Abstract

This essay discusses the construction of a post-traumatic subjectivity in Tornatore’s La sconosciuta. Following a sex-trafficking survivor’s struggle against ghosts of the past as well as present forms of offences and vulnerabilities, the narrative unfolds through flashbacks and dramatizations of the victim’s precariousness as an Eastern European, irregular, immigrant woman. The nexus that emerges between traumatization and stigmatization circles around the woman’s body and the contrast it personifies between her perceived cultural inferiority and physical desirability.

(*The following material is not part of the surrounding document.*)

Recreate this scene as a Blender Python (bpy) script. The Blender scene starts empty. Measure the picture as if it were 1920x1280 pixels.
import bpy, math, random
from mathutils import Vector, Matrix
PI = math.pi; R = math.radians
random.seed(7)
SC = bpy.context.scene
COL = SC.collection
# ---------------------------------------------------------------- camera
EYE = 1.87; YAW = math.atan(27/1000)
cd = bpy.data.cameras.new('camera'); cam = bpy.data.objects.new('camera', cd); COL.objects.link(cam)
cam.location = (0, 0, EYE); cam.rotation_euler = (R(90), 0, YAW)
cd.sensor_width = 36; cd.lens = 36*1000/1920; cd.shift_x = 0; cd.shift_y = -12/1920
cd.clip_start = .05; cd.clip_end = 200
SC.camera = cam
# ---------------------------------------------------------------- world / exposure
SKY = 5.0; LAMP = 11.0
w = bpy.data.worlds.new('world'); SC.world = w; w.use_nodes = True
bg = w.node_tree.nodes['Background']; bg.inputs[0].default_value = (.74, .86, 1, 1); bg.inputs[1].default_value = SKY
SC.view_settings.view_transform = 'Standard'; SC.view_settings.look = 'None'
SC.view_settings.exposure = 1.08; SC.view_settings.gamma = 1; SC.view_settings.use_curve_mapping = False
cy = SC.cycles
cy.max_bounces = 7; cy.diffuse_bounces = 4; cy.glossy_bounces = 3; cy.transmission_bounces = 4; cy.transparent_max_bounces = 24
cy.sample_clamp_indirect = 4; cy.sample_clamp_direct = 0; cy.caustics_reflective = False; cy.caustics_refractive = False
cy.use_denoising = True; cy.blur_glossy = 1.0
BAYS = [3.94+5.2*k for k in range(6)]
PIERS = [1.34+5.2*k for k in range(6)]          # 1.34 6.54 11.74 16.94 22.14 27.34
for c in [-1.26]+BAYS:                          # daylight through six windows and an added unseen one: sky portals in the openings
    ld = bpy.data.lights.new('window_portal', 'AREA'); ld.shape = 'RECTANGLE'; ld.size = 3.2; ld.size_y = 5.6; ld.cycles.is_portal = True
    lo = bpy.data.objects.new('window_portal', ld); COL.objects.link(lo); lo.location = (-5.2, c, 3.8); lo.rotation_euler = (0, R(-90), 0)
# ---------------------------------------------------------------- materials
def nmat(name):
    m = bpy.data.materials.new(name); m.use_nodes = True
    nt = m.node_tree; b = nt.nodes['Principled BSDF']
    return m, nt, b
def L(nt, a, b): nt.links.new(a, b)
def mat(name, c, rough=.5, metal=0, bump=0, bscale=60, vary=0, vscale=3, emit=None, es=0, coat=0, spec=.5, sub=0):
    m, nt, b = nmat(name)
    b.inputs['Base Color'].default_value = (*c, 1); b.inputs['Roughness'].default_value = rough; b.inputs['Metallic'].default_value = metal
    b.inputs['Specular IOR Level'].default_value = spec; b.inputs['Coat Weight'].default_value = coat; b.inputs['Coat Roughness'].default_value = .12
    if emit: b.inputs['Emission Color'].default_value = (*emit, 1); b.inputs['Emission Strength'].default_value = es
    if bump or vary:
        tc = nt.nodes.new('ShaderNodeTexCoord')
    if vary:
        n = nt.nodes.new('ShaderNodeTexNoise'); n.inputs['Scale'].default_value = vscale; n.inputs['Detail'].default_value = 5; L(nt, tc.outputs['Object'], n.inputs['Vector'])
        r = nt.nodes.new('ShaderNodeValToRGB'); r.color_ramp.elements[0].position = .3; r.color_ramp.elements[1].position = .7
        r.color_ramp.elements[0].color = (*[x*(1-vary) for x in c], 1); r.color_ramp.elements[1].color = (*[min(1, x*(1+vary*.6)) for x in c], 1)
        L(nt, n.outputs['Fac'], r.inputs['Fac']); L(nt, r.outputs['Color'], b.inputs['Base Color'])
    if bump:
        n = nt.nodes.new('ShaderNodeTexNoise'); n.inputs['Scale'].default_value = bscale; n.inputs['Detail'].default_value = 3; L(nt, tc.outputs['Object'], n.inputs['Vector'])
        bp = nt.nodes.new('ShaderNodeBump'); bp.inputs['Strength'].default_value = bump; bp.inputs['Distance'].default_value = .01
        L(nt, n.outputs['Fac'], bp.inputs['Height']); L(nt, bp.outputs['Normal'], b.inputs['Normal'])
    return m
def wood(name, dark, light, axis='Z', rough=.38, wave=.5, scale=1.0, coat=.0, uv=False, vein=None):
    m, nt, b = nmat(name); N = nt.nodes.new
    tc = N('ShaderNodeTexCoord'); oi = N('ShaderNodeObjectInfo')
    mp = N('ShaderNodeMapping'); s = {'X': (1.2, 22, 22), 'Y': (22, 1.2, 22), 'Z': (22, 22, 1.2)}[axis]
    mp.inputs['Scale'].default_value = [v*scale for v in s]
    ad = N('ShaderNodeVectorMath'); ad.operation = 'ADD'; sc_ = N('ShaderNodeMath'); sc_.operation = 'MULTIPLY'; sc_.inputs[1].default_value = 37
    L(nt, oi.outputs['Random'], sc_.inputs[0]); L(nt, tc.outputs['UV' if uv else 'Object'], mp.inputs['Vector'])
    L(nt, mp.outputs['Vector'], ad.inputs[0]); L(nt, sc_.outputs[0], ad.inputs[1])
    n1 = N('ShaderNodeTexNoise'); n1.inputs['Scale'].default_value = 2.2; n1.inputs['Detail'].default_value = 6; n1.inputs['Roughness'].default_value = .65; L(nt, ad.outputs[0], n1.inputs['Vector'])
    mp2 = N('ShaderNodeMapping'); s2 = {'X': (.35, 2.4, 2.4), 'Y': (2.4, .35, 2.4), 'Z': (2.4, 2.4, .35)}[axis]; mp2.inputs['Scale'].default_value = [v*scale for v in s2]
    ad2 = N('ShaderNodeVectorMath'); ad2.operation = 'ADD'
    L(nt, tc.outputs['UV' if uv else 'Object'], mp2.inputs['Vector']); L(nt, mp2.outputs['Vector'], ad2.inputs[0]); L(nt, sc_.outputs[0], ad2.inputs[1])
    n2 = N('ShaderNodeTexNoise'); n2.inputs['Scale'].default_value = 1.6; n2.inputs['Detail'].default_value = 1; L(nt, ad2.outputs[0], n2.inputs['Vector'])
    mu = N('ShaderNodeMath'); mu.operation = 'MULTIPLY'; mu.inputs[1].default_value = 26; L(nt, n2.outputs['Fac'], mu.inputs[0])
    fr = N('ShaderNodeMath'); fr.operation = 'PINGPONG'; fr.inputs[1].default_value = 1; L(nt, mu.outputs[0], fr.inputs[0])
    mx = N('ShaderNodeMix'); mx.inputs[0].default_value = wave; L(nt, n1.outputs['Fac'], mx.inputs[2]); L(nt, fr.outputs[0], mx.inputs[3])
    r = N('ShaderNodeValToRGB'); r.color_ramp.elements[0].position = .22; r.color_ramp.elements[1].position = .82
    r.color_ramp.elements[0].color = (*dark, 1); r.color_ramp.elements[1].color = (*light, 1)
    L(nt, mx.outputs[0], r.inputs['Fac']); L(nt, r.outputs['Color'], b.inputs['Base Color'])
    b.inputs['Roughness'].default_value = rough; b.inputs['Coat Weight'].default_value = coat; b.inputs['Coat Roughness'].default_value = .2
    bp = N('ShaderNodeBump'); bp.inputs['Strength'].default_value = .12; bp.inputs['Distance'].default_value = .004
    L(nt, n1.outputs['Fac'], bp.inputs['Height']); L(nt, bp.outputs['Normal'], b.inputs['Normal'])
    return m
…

Just as this character exposes the prejudice and discriminatory behaviour that perpetuate exclusion of ethnic minorities as well as systems and structures of injustice and exploitation, the ambivalences she embodies as a diligent and caring but also deceptive and violent nanny questions the victim/criminal paradigm typically present in public discourses concerning irregular immigrants and trafficking victims, especially. The critique of essentialist perceptions and practices merges with a focus on retraumatizing re-experiences that are triggered by sensory impressions and distressful interactions. Critical perspectives on complex trauma will illuminate possible correlations between the acute and protracted abuse represented and the susceptibility the character shows toward revictimization as well as the self-destructive and partly violent tendencies she exhibits. When she eventually starts to articulate past events and acquires a gradual control over her memories, it is largely for the presence of listeners who communicate empathy and detachment. Finally, it is this critical attitude that spectators are encouraged to assume to consider interconnections between essentialist exclusion, acute and protracted exploitation, and structures and systems of global injustice.